Queer and Trans Readings of the Theatrical Past – Theatre History Studies Special Section
Elizabeth Freeman writes in Time Binds: Queer Temporalities, Queer Histories (2010) of the epistemology of nonbinary and transgender people in history: “Trans studies has a history problem, albeit one that scholars from all branches of the field are busy working to address.” She contends that scholars need to argue that trans lives and scholarship existed prior to the coinage of trans terminology.(1) This special section of Theatre History Studies invites submissions that engage with what Freeman identifies as a historical “problem” in projects exploring queer and trans identities within and around the frame of theatre and performance, as well as disciplines/genres that have a performative connection, highlighting folks (real and perhaps imagined) who might more clearly be understood through contemporary queer and trans theory.(2)
In her foundational texts, A Problem Like Maria: Gender and Sexuality in the American Musical (2002) and Changed for the Good: A Feminist History of the Broadway Musical (2011), Stacy Wolf examines theatre history in relation to gender and sexuality by performing a queer spectatorship of canonical and commercial musicals, examining their female protagonists and the stars who played them. Forwarding this discourse, La Donna Forsgren in “The Wiz Redux; or, Why Queer Black Feminist Spectatorship and Politically Engaged Popular Entertainment Continue to Matter” (2019), examines The Wiz as a “resistant reader,” wherein she relies on a lens of a “queer black feminist spectator” to reinterpret the well-known musical.(3) And Jack Isaac Pryor creates the term “time slips” to express those “moments”–often nonlinear–when both spectators and creators are able to rewrite past (and future) histories of racial and gendered violence through queer and trans performance practice in Time Slips: Queer Temporalities, Contemporary Performance, and the Hole of History (2017).(4)
For this special section, we seek interlocutors invested in centering voices, who, in their time, may have desired a language to describe the specificities of queer genders and sexualities, but lacked access to a lexicon.
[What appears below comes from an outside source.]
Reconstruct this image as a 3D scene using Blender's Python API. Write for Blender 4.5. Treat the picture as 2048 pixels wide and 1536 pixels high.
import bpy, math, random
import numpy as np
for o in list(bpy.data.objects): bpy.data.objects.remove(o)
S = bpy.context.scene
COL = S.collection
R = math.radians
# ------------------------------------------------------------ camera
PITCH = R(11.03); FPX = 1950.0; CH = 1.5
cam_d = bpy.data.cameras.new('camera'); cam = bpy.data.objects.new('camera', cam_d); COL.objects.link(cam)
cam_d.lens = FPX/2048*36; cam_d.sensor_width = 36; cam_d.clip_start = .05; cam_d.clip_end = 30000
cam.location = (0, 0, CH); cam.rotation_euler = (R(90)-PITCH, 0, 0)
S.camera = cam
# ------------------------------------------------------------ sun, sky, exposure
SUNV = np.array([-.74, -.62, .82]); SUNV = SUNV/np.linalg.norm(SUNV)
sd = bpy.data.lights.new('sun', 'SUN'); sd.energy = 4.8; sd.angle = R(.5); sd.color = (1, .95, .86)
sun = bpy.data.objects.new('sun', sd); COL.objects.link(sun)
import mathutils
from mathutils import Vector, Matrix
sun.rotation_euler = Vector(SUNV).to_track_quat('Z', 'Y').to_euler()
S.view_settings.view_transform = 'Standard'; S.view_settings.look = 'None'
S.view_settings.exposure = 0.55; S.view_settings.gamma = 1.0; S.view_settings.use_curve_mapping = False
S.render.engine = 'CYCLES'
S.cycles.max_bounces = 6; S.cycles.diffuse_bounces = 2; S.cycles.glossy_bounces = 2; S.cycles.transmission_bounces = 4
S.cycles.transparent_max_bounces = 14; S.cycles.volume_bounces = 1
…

Building on these exemplary works of feminist, queer, and trans scholarship and responding to Freeman’s critical call, we recognize the need to reflect on the marginalization and omission of histories of queer, nonbinary, and trans identities in theatre and performance archives and discourses. In the historical index, queerness and/or trans identities have been rendered invisible for many reasons including logics of their respective time period, the discrimination and violence historically directed at queer and trans people, and erasure of evidence and/or exclusion of language. Given this, we invite essays that attend to questions such as:
- How can we as theatre and/or performance historiographers and historians, draw attention to these identities, histories, and narratives?
- How can we make new and generative readings and what challenges arise in those readings?
- Whose histories need reclaiming?
- What historically dominant ideologies and institutions forcibly extracted and diminished language for and legibility of queer and trans subjects?
- How does this work draw attention to minoritarian subjects and people of the past and present, while simultaneously acknowledging the marginalization of historical and contemporary queer and trans people and events?
The co-editors welcome articles of 5,000-7,000 words, as well as pieces in alternate formats/lengths that engage with the themes of this special section. Submissions may include slippages, nonlinear, non-traditional, and non-white supremacist projects that embrace alternative research and writing delivery pathways.
Please send all manuscripts and inquiries to specialsectionTHS@gmail.com. Submissions are due by January 1, 2024.
Theatre History Studies is the official journal of the Mid-America Theatre Conference and is published by the University of Alabama Press. Since 1981, Theatre History Studies has provided critical, analytical, and descriptive articles on all aspects of theatre history. The journal is devoted to disseminating the highest quality scholarly endeavors in order to promote understanding and discovery of world theatre history. Essays for the general section should be between 6,000-8,000 words and use endnotes rather than footnotes. Submissions in alternate formats will be considered on an individual basis. Illustrations are encouraged. Manuscripts should be prepared in conformity with the guidelines in the Chicago Manual of Style and the University of Alabama Press style sheet located on the MATC website (here).
Theatre History Studies accepts submissions for its general section on the full range of topics in theatre history on a rolling deadline. Please send manuscripts for the general section to: Jocelyn L. Buckner, Editor, at ths.editor@matc.us.
1 Elizabeth Freeman. Time Binds: Queer Temporalities, Queer Histories. Perverse Modernities. Durham [NC]: Duke University Press, 2010. 5.
2 Freeman, 5.
3 La Donna L. Forsgren. “The Wiz Redux; Or, Why Queer Black Feminist Spectatorship and Politically Engaged Popular Entertainment Continue to Matter.” Theatre Survey 60, no. 3 (2019): 326.
4 Jack Isaac Pryor. Time Slips: Queer Temporalities, Contemporary Performance, and the Hole of History. Performance Works. Evanston, Illinois: Northwestern University Press, 2017: 9.